| The request |
Make an exact copy of the records, with the pictures left out.
___ Information shown ___
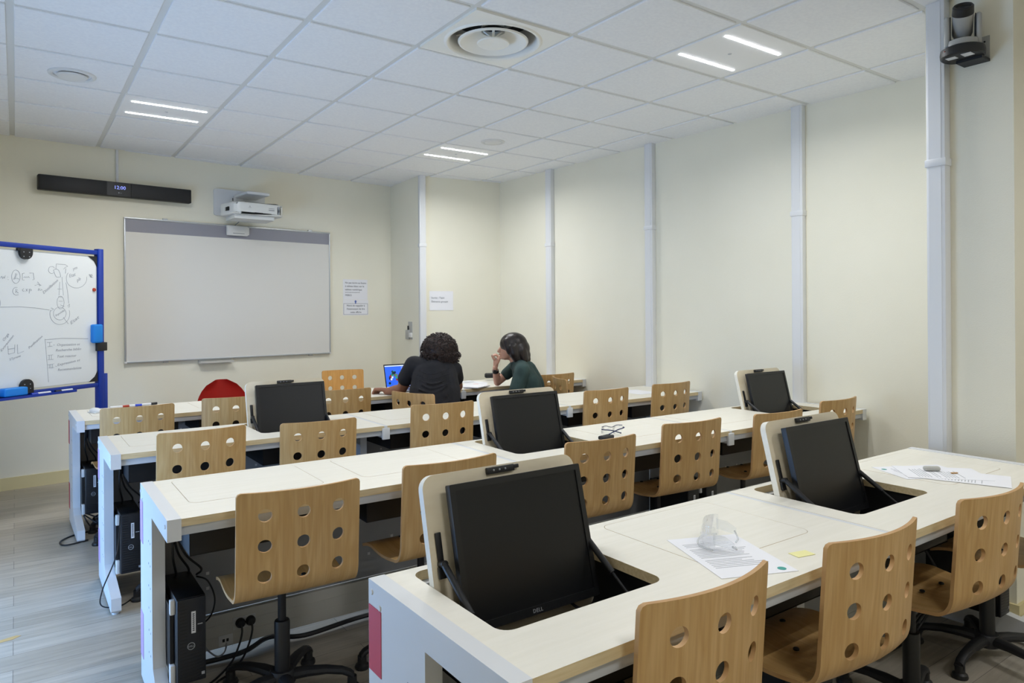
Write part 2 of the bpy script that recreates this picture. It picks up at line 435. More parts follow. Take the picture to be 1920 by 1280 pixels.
LL = {(-3, 3): 'recessed light panel above the wall speaker bar, left of the far one', (1, 3): 'recessed light panel far back near the corner, beside a round vent',
      (1, -2): 'recessed light panel nearest the ceiling camera on the pillar, right of the large round diffuser', (-3, -2): 'recessed light panel overhead between the camera and the left vent',
      (1, -7): 'recessed light panel behind the pillar at the back right of the room', (-3, -7): 'recessed light panel at the back middle of the room',
      (-7, -2): 'recessed light panel by the middle window', (-7, 3): 'recessed light panel near the window wall at the front', (-7, -7): 'recessed light panel at the back by the windows'}
for ij in LIGHTS: led_light(*ij, LL[ij])
t = thing('air_diffuser', 'large square ceiling plate with round conical white air diffuser', 'air vent', (-.3, -.3, CEIL))
m = MB(); m.prism([(-.287, -.287), (.287, -.287), (.287, .287), (-.287, .287)], -.004, .0095, 'xy', holes=[[(.238*math.cos(2*PI*k/48), .238*math.sin(2*PI*k/48)) for k in range(48)]]); m.prism([(-.34, -.34), (.34, -.34), (.34, .34), (-.34, .34)], .022, .03, 'xy', holes=[[(.238*math.cos(2*PI*k/48), .238*math.sin(2*PI*k/48)) for k in range(48)]]); m.bb(-.3, .3, -.3, .3, .0095, .0215) if False else None; m.bb(-.34, .34, -.34, .34, .125, .14); m.build('face_plate_and_light_cover', M['diff'], t)  # upper slabs are unseen covers added to stop sky light leaking in
m = MB()
for q in ((-.31, -.285, -.31, .31), (.285, .31, -.31, .31), (-.285, .285, -.31, -.285), (-.285, .285, .285, .31)): m.bb(*q, .0092, .03)
m.build('support_frame', M['tbar'], t)
m = MB(); m.lathe([(.262, -.004), (.256, -.011), (.248, -.013), (.240, -.009), (.234, -.002), (.226, .03), (.224, .12)], n=64, m=M['diff'])
m.build('outer_cone', None, t)
m = MB(); m.lathe([(.23, .12), (.0, .12)], n=32); m.build('plenum', M['dk_slot'], t)  # disc coloured dark for the shade inside the plenum
m = MB(); m.lathe([(.188, -.002), (.184, -.010), (.176, -.011), (.10, .034), (.064, .052), (.062, .075)], n=64)
for k in range(4):
    a = k*PI/2+.5; m.tube([(.06*math.cos(a), .06*math.sin(a), .06), (.235*math.cos(a), .235*math.sin(a), .075)], .006, n=6)
m.build('inner_cone', M['diff'], t)
m = MB(); m.lathe([(.186, .001), (.176, -.004), (.10, .040), (.070, .058)], n=64); m.build('cone_back_shade', M['dk_slot'], t)  # dark shell added behind the dish, paints the shade seen through the gap
m = MB(); m.lathe([(.062, .076), (.0, .076)], n=32, m=M['dk_slot'])
m.lathe([(.086, -.010), (.083, -.016), (.076, -.017), (.0, -.006)], n=48, m=M['diff']); m.lathe([(.086, -.010), (.0, .01)], n=48, m=M['diff'])
for k in range(3):
    a = k*2*PI/3; m.tube([(0, 0, .018), (.058*math.cos(a), .058*math.sin(a), .066)], .007, M['diff'], n=6)
m.build('centre_cone', None, t)
t = thing('supply_vent', 'round white ceiling vent with dark ring slot left of the lit panel', 'air vent', (-2.1, 1.553, CEIL))
m = MB(); m.lathe([(.126, 0), (.124, -.008), (.11, -.014), (.100, -.008), (.098, .002)], n=48); m.build('rim', M['white'], t)
m = MB(); m.lathe([(.098, .001), (.0, .001)], n=32); m.build('slot', M['dk_slot'], t)
m = MB(); m.lathe([(.0, -.019), (.074, -.019), (.080, -.014), (.080, -.010), (.0, -.008)], n=48); m.build('centre_disc', M['white'], t)
t = thing('exhaust_vent', 'small round white ceiling vent beside the far light panel', 'air vent', (.92, 1.525, CEIL))
m = MB(); m.lathe([(.102, 0), (.100, -.007), (.088, -.009), (.080, -.004), (.078, .002)], n=48); m.build('rim', M['white'], t)
m = MB(); m.lathe([(.0, -.010), (.066, -.010), (.072, -.006), (.072, .001)], n=48); m.build('centre_disc', M['white'], t)

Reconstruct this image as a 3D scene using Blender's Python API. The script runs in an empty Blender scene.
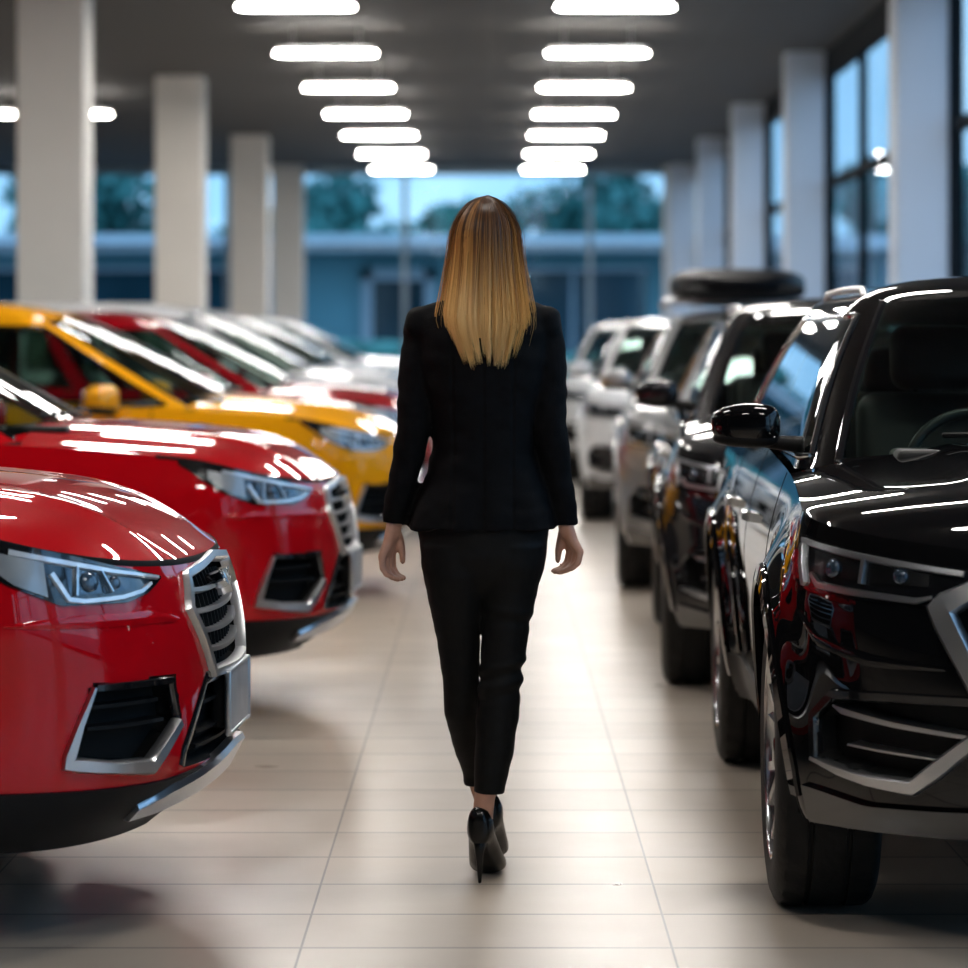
___
| Solution |
Write part 2 of the bpy script that recreates this picture. It picks up at line 435. More parts follow. Take the picture to be 1920 by 1280 pixels.
LL = {(-3, 3): 'recessed light panel above the wall speaker bar, left of the far one', (1, 3): 'recessed light panel far back near the corner, beside a round vent',
      (1, -2): 'recessed light panel nearest the ceiling camera on the pillar, right of the large round diffuser', (-3, -2): 'recessed light panel overhead between the camera and the left vent',
      (1, -7): 'recessed light panel behind the pillar at the back right of the room', (-3, -7): 'recessed light panel at the back middle of the room',
      (-7, -2): 'recessed light panel by the middle window', (-7, 3): 'recessed light panel near the window wall at the front', (-7, -7): 'recessed light panel at the back by the windows'}
for ij in LIGHTS: led_light(*ij, LL[ij])
t = thing('air_diffuser', 'large square ceiling plate with round conical white air diffuser', 'air vent', (-.3, -.3, CEIL))
m = MB(); m.prism([(-.287, -.287), (.287, -.287), (.287, .287), (-.287, .287)], -.004, .0095, 'xy', holes=[[(.238*math.cos(2*PI*k/48), .238*math.sin(2*PI*k/48)) for k in range(48)]]); m.prism([(-.34, -.34), (.34, -.34), (.34, .34), (-.34, .34)], .022, .03, 'xy', holes=[[(.238*math.cos(2*PI*k/48), .238*math.sin(2*PI*k/48)) for k in range(48)]]); m.bb(-.3, .3, -.3, .3, .0095, .0215) if False else None; m.bb(-.34, .34, -.34, .34, .125, .14); m.build('face_plate_and_light_cover', M['diff'], t)  # upper slabs are unseen covers added to stop sky light leaking in
m = MB()
for q in ((-.31, -.285, -.31, .31), (.285, .31, -.31, .31), (-.285, .285, -.31, -.285), (-.285, .285, .285, .31)): m.bb(*q, .0092, .03)
m.build('support_frame', M['tbar'], t)
m = MB(); m.lathe([(.262, -.004), (.256, -.011), (.248, -.013), (.240, -.009), (.234, -.002), (.226, .03), (.224, .12)], n=64, m=M['diff'])
m.build('outer_cone', None, t)
m = MB(); m.lathe([(.23, .12), (.0, .12)], n=32); m.build('plenum', M['dk_slot'], t)  # disc coloured dark for the shade inside the plenum
m = MB(); m.lathe([(.188, -.002), (.184, -.010), (.176, -.011), (.10, .034), (.064, .052), (.062, .075)], n=64)
for k in range(4):
    a = k*PI/2+.5; m.tube([(.06*math.cos(a), .06*math.sin(a), .06), (.235*math.cos(a), .235*math.sin(a), .075)], .006, n=6)
m.build('inner_cone', M['diff'], t)
m = MB(); m.lathe([(.186, .001), (.176, -.004), (.10, .040), (.070, .058)], n=64); m.build('cone_back_shade', M['dk_slot'], t)  # dark shell added behind the dish, paints the shade seen through the gap
m = MB(); m.lathe([(.062, .076), (.0, .076)], n=32, m=M['dk_slot'])
m.lathe([(.086, -.010), (.083, -.016), (.076, -.017), (.0, -.006)], n=48, m=M['diff']); m.lathe([(.086, -.010), (.0, .01)], n=48, m=M['diff'])
for k in range(3):
    a = k*2*PI/3; m.tube([(0, 0, .018), (.058*math.cos(a), .058*math.sin(a), .066)], .007, M['diff'], n=6)
m.build('centre_cone', None, t)
t = thing('supply_vent', 'round white ceiling vent with dark ring slot left of the lit panel', 'air vent', (-2.1, 1.553, CEIL))
m = MB(); m.lathe([(.126, 0), (.124, -.008), (.11, -.014), (.100, -.008), (.098, .002)], n=48); m.build('rim', M['white'], t)
m = MB(); m.lathe([(.098, .001), (.0, .001)], n=32); m.build('slot', M['dk_slot'], t)
m = MB(); m.lathe([(.0, -.019), (.074, -.019), (.080, -.014), (.080, -.010), (.0, -.008)], n=48); m.build('centre_disc', M['white'], t)
t = thing('exhaust_vent', 'small round white ceiling vent beside the far light panel', 'air vent', (.92, 1.525, CEIL))
m = MB(); m.lathe([(.102, 0), (.100, -.007), (.088, -.009), (.080, -.004), (.078, .002)], n=48); m.build('rim', M['white'], t)
m = MB(); m.lathe([(.0, -.010), (.066, -.010), (.072, -.006), (.072, .001)], n=48); m.build('centre_disc', M['white'], t)

Reconstruct this image as a 3D scene using Blender's Python API. The script runs in an empty Blender scene.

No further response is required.